→ Exercise description:
Set the listing down again exactly, please, apart from its pictures.

→ Source material:
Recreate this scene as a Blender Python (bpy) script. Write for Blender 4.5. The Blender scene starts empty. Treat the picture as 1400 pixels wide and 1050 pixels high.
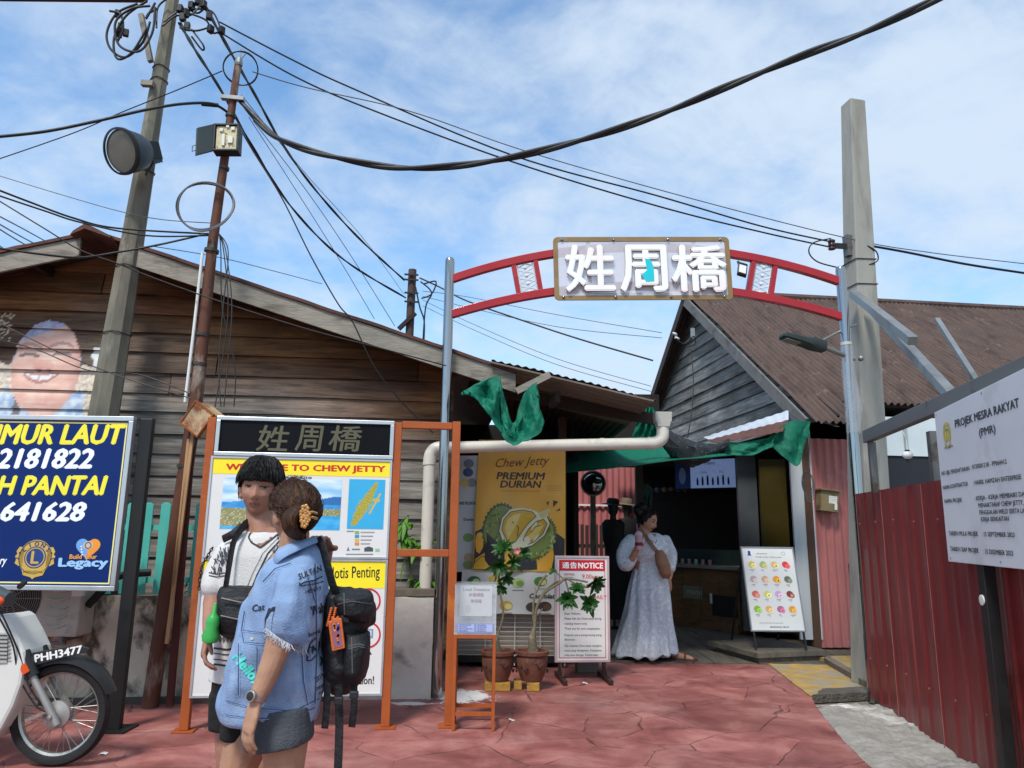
import bpy, bmesh, math, random
from mathutils import Vector, Matrix, noise
V = Vector
R = math.radians
random.seed(7)
SC = bpy.context.scene
COL = SC.collection

# ------------------------------------------------------------------ camera
F_PX = 1010.0
EYE = V((0.0, 0.0, 1.35))
upc = V((65.0, 5065.0, -F_PX)).normalized()
fwc = V((0, 0, -1.0))
yc = (fwc - upc * fwc.dot(upc)).normalized()
xc = yc.cross(upc).normalized()
ROT = Matrix((xc, yc, upc))            # camera axes -> world axes
cd = bpy.data.cameras.new('camera')
cd.sensor_width = 36.0
cd.lens = 36.0 * F_PX / 1400.0
cd.clip_start = 0.05
cd.clip_end = 2000
cam = bpy.data.objects.new('camera', cd)
COL.objects.link(cam)
cam.matrix_world = Matrix.Translation(EYE) @ ROT.to_4x4()
SC.camera = cam

# ------------------------------------------------------------------ light
SUN_EL, SUN_AZ = R(54), R(-158)        # azimuth of the sun: clockwise from +Y
sd = V((math.sin(SUN_AZ) * math.cos(SUN_EL), math.cos(SUN_AZ) * math.cos(SUN_EL), math.sin(SUN_EL)))
ld = bpy.data.lights.new('sun', 'SUN')
ld.energy = 1.9
ld.angle = R(12)
ld.color = (1.0, 0.955, 0.88)
sun = bpy.data.objects.new('sun', ld)
COL.objects.link(sun)
sun.rotation_euler = (-sd).to_track_quat('-Z', 'Y').to_euler()
sun.location = (0, -5, 20)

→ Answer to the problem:
Recreate this scene as a Blender Python (bpy) script. Write for Blender 4.5. The Blender scene starts empty. Treat the picture as 1400 pixels wide and 1050 pixels high.
import bpy, bmesh, math, random
from mathutils import Vector, Matrix, noise
V = Vector
R = math.radians
random.seed(7)
SC = bpy.context.scene
COL = SC.collection

# ------------------------------------------------------------------ camera
F_PX = 1010.0
EYE = V((0.0, 0.0, 1.35))
upc = V((65.0, 5065.0, -F_PX)).normalized()
fwc = V((0, 0, -1.0))
yc = (fwc - upc * fwc.dot(upc)).normalized()
xc = yc.cross(upc).normalized()
ROT = Matrix((xc, yc, upc))            # camera axes -> world axes
cd = bpy.data.cameras.new('camera')
cd.sensor_width = 36.0
cd.lens = 36.0 * F_PX / 1400.0
cd.clip_start = 0.05
cd.clip_end = 2000
cam = bpy.data.objects.new('camera', cd)
COL.objects.link(cam)
cam.matrix_world = Matrix.Translation(EYE) @ ROT.to_4x4()
SC.camera = cam

# ------------------------------------------------------------------ light
SUN_EL, SUN_AZ = R(54), R(-158)        # azimuth of the sun: clockwise from +Y
sd = V((math.sin(SUN_AZ) * math.cos(SUN_EL), math.cos(SUN_AZ) * math.cos(SUN_EL), math.sin(SUN_EL)))
ld = bpy.data.lights.new('sun', 'SUN')
ld.energy = 1.9
ld.angle = R(12)
ld.color = (1.0, 0.955, 0.88)
sun = bpy.data.objects.new('sun', ld)
COL.objects.link(sun)
sun.rotation_euler = (-sd).to_track_quat('-Z', 'Y').to_euler()
sun.location = (0, -5, 20)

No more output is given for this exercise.